EXERCISE AIM - State how many lines in these records contain the word "this", and nothing else.

Dataset entries -
>> Begin
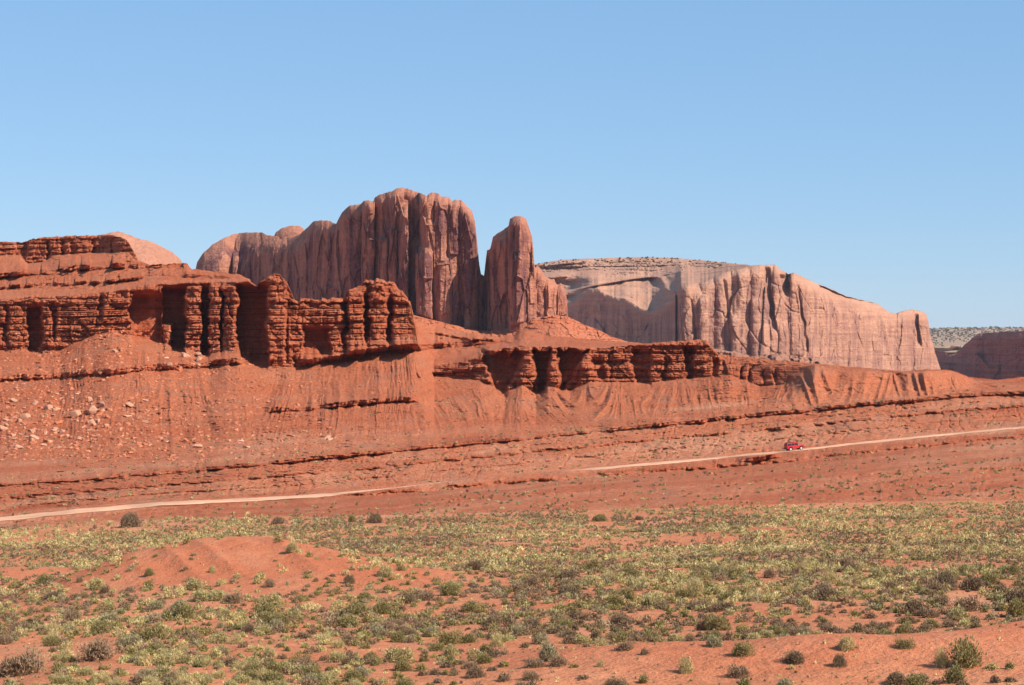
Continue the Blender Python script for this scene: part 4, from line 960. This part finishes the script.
mesh_from('windscreen', np.array([(.865, -.76, 1.10), (.865, .76, 1.10), (.50, .70, 1.67), (.50, -.70, 1.67), (.845, -.76, 1.10), (.845, .76, 1.10), (.48, .70, 1.67), (.48, -.70, 1.67)], float), np.array([(0,1,2,3),(4,7,6,5),(0,4,5,1),(1,5,6,2),(2,6,7,3),(3,7,4,0)]), GLASS, car, False)
solid('rear_window', [(-2.075, 1.16), (-2.105, 1.16), (-2.065, 1.60), (-2.035, 1.60)], .66, GLASS, car, None, 0)
solid('bumper', [(2.08, .42), (2.22, .46), (2.22, .62), (2.08, .64)], .88, TRIM, car, None, .02)
solid('bumper', [(-2.24, .44), (-2.08, .42), (-2.08, .64), (-2.22, .62)], .88, TRIM, car, None, .02)
solid('grille', [(2.10, .68), (2.14, .68), (2.14, .92), (2.10, .92)], .45, CHR, car, None, 0)
solid('roof_rack', [(-1.7, 1.81), (.1, 1.81), (.1, 1.86), (-1.7, 1.86)], .60, TRIM, car, None, .01)
def disc(name, x, y0, y1, z, r, mat, parent, seg=20):
    bm = bmesh.new(); A = [[bm.verts.new((x + r*math.cos(t), y, z + r*math.sin(t))) for t in np.linspace(0, 2*math.pi, seg, endpoint=False)] for y in (y0, y1)]
    bm.faces.new(A[0]); bm.faces.new(A[1][::-1])
    for i in range(seg): bm.faces.new((A[0][i], A[1][i], A[1][(i+1) % seg], A[0][(i+1) % seg]))
    bmesh.ops.recalc_face_normals(bm, faces=bm.faces[:]); me = bpy.data.meshes.new(name); bm.to_mesh(me); bm.free(); me.materials.append(mat)
    o = bpy.data.objects.new(name, me); COL.objects.link(o); o.parent = parent; return o
for wx in (-1.3, 1.28):
    for sd_ in (-1, 1):
        t = disc('wheel', wx, sd_*.66, sd_*.91, .38, .38, RUB, car); disc('rim', wx, sd_*.90, sd_*.93, .38, .25, CHR, t)
for sd_ in (-1, 1):
    m_ = mesh_from('headlight', np.array([(2.10, sd_*.55, .72), (2.10, sd_*.80, .72), (2.10, sd_*.80, .90), (2.10, sd_*.55, .90), (2.15, sd_*.57, .74), (2.15, sd_*.78, .74), (2.15, sd_*.78, .88), (2.15, sd_*.57, .88)]), np.array([(0,1,2,3),(4,7,6,5),(0,4,5,1),(1,5,6,2),(2,6,7,3),(3,7,4,0)]), LAMP, car, False)
    mesh_from('tail_light', np.array([(-2.10, sd_*.72, .80), (-2.10, sd_*.84, .80), (-2.10, sd_*.84, 1.0), (-2.10, sd_*.72, 1.0), (-2.14, sd_*.72, .80), (-2.14, sd_*.84, .80), (-2.14, sd_*.84, 1.0), (-2.14, sd_*.72, 1.0)]), np.array([(0,1,2,3),(4,7,6,5),(0,4,5,1),(1,5,6,2),(2,6,7,3),(3,7,4,0)]), REDL, car, False)
    mesh_from('door_mirror', np.array([(.55, sd_*.90, 1.10), (.70, sd_*.90, 1.10), (.70, sd_*1.06, 1.10), (.55, sd_*1.06, 1.10), (.55, sd_*.90, 1.26), (.70, sd_*.90, 1.26), (.70, sd_*1.06, 1.26), (.55, sd_*1.06, 1.26)]), np.array([(0,1,2,3),(4,7,6,5),(0,4,5,1),(1,5,6,2),(2,6,7,3),(3,7,4,0)]), CHR, car, False)
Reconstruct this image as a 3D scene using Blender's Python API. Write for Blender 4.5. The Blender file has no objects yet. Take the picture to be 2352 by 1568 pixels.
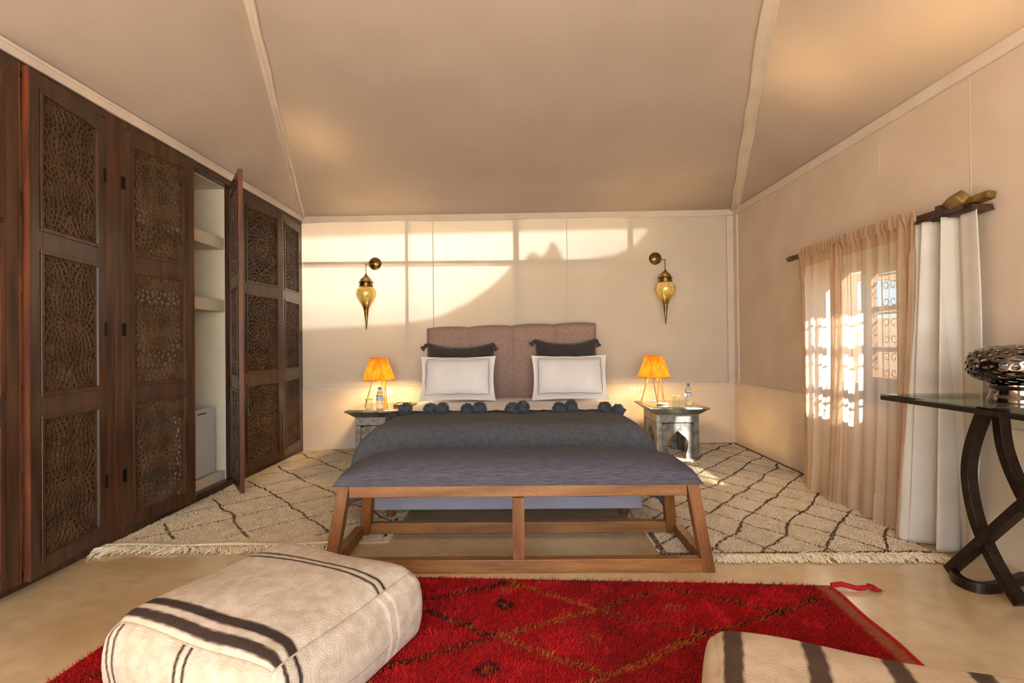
import bpy, bmesh, math, random
import numpy as np
from mathutils import Vector, Matrix
random.seed(7); rng = np.random.default_rng(7)
PI = math.pi
scene = bpy.context.scene
C = scene.collection

# ------------------------------------------------------------------ camera, light, exposure
cam_d = bpy.data.cameras.new('camera'); cam = bpy.data.objects.new('camera', cam_d); C.objects.link(cam)
cam_d.lens = 18; cam_d.sensor_width = 36; cam_d.clip_start = .02; cam_d.clip_end = 100
cam.location = (0, 0, 1.05)
cam.rotation_euler = (PI/2 + math.radians(.42), math.radians(.62), math.radians(.65))
scene.camera = cam

vs = scene.view_settings
vs.view_transform = 'Standard'; vs.look = 'None'; vs.gamma = 1; vs.use_curve_mapping = False
vs.exposure = 0.62
scene.cycles.max_bounces = 8; scene.cycles.transmission_bounces = 6; scene.cycles.caustics_reflective = False; scene.cycles.caustics_refractive = False; scene.cycles.adaptive_threshold = .03

world = bpy.data.worlds.new('sky'); scene.world = world; world.use_nodes = True
wn = world.node_tree.nodes; wl = world.node_tree.links
bg = wn.get('Background') or wn.new('ShaderNodeBackground')
sky = wn.new('ShaderNodeTexSky'); sky.sky_type = 'HOSEK_WILKIE'; sky.turbidity = 3; sky.ground_albedo = .4
sky.sun_direction = Vector((.50, -.50, .46)).normalized()
wl.new(sky.outputs[0], bg.inputs[0]); bg.inputs[1].default_value = 12.0

def light(name, kind, loc, energy, color, rot=None, aim=None, **kw):
    d = bpy.data.lights.new(name, kind); o = bpy.data.objects.new(name, d); C.objects.link(o)
    o.location = loc; d.energy = energy; d.color = color
    if aim is not None: o.rotation_euler = (Vector(aim) - Vector(loc)).to_track_quat('-Z', 'Y').to_euler()
    if rot is not None: o.rotation_euler = rot
    for k, v in kw.items(): setattr(d, k, v)
    return o
SUN = Vector((.50, -.50, .46)).normalized()          # direction towards the sun
light('sun', 'SUN', (6, -6, 8), 34, (1, .96, .88), aim=Vector((6, -6, 8)) - SUN, angle=.02)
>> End
RESPONSE TO THE EXERCISE - 2